What you need to do: All of the data below should be written out exactly.

Data block:
§ §
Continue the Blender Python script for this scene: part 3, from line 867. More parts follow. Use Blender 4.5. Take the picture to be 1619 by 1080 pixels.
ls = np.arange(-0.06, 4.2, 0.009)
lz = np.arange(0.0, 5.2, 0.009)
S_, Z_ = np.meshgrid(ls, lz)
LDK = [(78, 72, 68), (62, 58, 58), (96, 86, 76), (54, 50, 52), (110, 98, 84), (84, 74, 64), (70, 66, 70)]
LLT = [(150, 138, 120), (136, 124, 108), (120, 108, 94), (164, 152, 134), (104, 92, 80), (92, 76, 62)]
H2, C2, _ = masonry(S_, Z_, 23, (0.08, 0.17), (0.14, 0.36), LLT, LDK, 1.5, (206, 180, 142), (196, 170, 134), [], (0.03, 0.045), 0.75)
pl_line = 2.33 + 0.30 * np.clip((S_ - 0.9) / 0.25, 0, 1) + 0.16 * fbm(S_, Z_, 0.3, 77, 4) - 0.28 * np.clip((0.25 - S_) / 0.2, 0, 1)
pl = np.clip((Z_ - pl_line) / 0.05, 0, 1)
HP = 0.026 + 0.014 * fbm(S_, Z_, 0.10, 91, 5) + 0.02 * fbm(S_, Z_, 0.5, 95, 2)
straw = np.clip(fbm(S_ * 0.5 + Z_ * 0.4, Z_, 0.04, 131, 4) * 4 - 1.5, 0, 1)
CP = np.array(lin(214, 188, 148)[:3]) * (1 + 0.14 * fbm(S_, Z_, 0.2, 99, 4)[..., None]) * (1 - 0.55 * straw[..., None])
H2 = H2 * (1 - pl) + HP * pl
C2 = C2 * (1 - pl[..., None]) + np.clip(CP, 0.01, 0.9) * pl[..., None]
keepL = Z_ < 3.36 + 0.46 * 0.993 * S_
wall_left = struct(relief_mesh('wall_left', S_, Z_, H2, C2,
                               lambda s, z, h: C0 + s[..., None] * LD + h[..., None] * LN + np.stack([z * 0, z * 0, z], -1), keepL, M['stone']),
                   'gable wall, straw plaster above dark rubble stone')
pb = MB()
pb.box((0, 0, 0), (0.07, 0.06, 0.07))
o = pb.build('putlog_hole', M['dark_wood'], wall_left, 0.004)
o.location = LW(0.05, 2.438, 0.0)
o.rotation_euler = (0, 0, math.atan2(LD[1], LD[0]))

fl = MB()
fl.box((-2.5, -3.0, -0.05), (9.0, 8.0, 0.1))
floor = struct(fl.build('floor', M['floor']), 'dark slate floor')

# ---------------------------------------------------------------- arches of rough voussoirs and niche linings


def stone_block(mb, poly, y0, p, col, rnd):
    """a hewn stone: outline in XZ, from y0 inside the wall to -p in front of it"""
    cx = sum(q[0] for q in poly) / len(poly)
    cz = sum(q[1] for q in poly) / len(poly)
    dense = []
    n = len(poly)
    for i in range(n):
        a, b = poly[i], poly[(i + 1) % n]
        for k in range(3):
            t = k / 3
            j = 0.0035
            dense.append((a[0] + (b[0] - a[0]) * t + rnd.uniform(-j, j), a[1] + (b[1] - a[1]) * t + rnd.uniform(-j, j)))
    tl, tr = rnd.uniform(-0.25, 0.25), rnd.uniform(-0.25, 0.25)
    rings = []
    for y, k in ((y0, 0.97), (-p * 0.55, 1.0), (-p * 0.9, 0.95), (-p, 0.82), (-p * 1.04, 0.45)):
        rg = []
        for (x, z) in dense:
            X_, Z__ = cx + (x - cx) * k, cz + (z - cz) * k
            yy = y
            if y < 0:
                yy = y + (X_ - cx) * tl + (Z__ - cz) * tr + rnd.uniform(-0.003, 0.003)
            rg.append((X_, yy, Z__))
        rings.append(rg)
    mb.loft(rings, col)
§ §
Response:
Continue the Blender Python script for this scene: part 3, from line 867. More parts follow. Use Blender 4.5. Take the picture to be 1619 by 1080 pixels.
ls = np.arange(-0.06, 4.2, 0.009)
lz = np.arange(0.0, 5.2, 0.009)
S_, Z_ = np.meshgrid(ls, lz)
LDK = [(78, 72, 68), (62, 58, 58), (96, 86, 76), (54, 50, 52), (110, 98, 84), (84, 74, 64), (70, 66, 70)]
LLT = [(150, 138, 120), (136, 124, 108), (120, 108, 94), (164, 152, 134), (104, 92, 80), (92, 76, 62)]
H2, C2, _ = masonry(S_, Z_, 23, (0.08, 0.17), (0.14, 0.36), LLT, LDK, 1.5, (206, 180, 142), (196, 170, 134), [], (0.03, 0.045), 0.75)
pl_line = 2.33 + 0.30 * np.clip((S_ - 0.9) / 0.25, 0, 1) + 0.16 * fbm(S_, Z_, 0.3, 77, 4) - 0.28 * np.clip((0.25 - S_) / 0.2, 0, 1)
pl = np.clip((Z_ - pl_line) / 0.05, 0, 1)
HP = 0.026 + 0.014 * fbm(S_, Z_, 0.10, 91, 5) + 0.02 * fbm(S_, Z_, 0.5, 95, 2)
straw = np.clip(fbm(S_ * 0.5 + Z_ * 0.4, Z_, 0.04, 131, 4) * 4 - 1.5, 0, 1)
CP = np.array(lin(214, 188, 148)[:3]) * (1 + 0.14 * fbm(S_, Z_, 0.2, 99, 4)[..., None]) * (1 - 0.55 * straw[..., None])
H2 = H2 * (1 - pl) + HP * pl
C2 = C2 * (1 - pl[..., None]) + np.clip(CP, 0.01, 0.9) * pl[..., None]
keepL = Z_ < 3.36 + 0.46 * 0.993 * S_
wall_left = struct(relief_mesh('wall_left', S_, Z_, H2, C2,
                               lambda s, z, h: C0 + s[..., None] * LD + h[..., None] * LN + np.stack([z * 0, z * 0, z], -1), keepL, M['stone']),
                   'gable wall, straw plaster above dark rubble stone')
pb = MB()
pb.box((0, 0, 0), (0.07, 0.06, 0.07))
o = pb.build('putlog_hole', M['dark_wood'], wall_left, 0.004)
o.location = LW(0.05, 2.438, 0.0)
o.rotation_euler = (0, 0, math.atan2(LD[1], LD[0]))

fl = MB()
fl.box((-2.5, -3.0, -0.05), (9.0, 8.0, 0.1))
floor = struct(fl.build('floor', M['floor']), 'dark slate floor')

# ---------------------------------------------------------------- arches of rough voussoirs and niche linings


def stone_block(mb, poly, y0, p, col, rnd):
    """a hewn stone: outline in XZ, from y0 inside the wall to -p in front of it"""
    cx = sum(q[0] for q in poly) / len(poly)
    cz = sum(q[1] for q in poly) / len(poly)
    dense = []
    n = len(poly)
    for i in range(n):
        a, b = poly[i], poly[(i + 1) % n]
        for k in range(3):
            t = k / 3
            j = 0.0035
            dense.append((a[0] + (b[0] - a[0]) * t + rnd.uniform(-j, j), a[1] + (b[1] - a[1]) * t + rnd.uniform(-j, j)))
    tl, tr = rnd.uniform(-0.25, 0.25), rnd.uniform(-0.25, 0.25)
    rings = []
    for y, k in ((y0, 0.97), (-p * 0.55, 1.0), (-p * 0.9, 0.95), (-p, 0.82), (-p * 1.04, 0.45)):
        rg = []
        for (x, z) in dense:
            X_, Z__ = cx + (x - cx) * k, cz + (z - cz) * k
            yy = y
            if y < 0:
                yy = y + (X_ - cx) * tl + (Z__ - cz) * tr + rnd.uniform(-0.003, 0.003)
            rg.append((X_, yy, Z__))
        rings.append(rg)
    mb.loft(rings, col)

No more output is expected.